The original IBM XTs came with an interleave factor of 6, so the hard disk
had about half the performance that it was capable of. The interleave
factor is determined at 'primary format' time. Primary formatting is NOT
what the dos FORMAT.COM does. If you want to do a primary format, you
have to either use debug to write your own short machine language program,
or, on some hard disk controllers, you can run a relatively 'user
friendly' routine that's built into your hard disk bios at address C800:5.

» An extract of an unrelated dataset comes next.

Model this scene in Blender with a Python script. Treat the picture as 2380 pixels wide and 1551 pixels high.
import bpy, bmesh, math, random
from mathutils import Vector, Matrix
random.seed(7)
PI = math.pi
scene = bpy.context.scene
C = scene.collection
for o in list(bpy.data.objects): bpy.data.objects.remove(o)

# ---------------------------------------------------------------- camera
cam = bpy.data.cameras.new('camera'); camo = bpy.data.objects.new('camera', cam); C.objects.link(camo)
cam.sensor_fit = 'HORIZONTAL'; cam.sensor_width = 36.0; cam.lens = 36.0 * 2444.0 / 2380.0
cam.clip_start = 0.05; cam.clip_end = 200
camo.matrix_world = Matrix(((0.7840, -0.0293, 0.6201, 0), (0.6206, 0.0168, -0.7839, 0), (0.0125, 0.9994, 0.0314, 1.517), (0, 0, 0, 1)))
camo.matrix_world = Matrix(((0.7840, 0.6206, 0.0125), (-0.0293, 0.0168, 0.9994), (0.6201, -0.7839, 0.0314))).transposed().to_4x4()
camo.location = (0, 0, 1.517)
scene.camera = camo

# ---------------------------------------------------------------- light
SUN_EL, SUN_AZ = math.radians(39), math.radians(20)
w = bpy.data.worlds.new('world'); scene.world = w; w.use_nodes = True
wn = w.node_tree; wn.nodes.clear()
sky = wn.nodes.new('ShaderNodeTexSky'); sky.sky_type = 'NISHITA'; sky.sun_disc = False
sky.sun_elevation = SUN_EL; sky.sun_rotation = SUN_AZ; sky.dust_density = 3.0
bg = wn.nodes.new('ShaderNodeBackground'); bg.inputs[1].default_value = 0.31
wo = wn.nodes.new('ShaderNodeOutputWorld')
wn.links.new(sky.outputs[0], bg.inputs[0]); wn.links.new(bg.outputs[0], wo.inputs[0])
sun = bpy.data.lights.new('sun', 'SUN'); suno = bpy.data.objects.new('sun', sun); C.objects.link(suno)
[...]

I recommend writing the program, since not all controllers have the C800:5
routine. Here's what you do:
DEBUG (run debug.com from the dos prompt)
A 100 ; assemble a program
MOV AX,0703 ; the 03 here is the interleave to use
XOR BX,BX
MOV ES,BX ; this gets around a pesky bug in the XT bios
MOV CX,0001
MOV DX,0080 ; use 80 for the first hard disk, 81 for second
INT 13 ; do the format ... takes a few minutes
INT 20 ; terminate program
(enter a null line here to get out of input mode)
G (run the program that you just typed in)
Q (exit to dos)
After this, you'll need to run FDISK and the dos FORMAT to finish setting
up the disk. Of course, don't forget to BACK UP YOUR FILES before you do
anything ... this procedure will wipe the slate clean.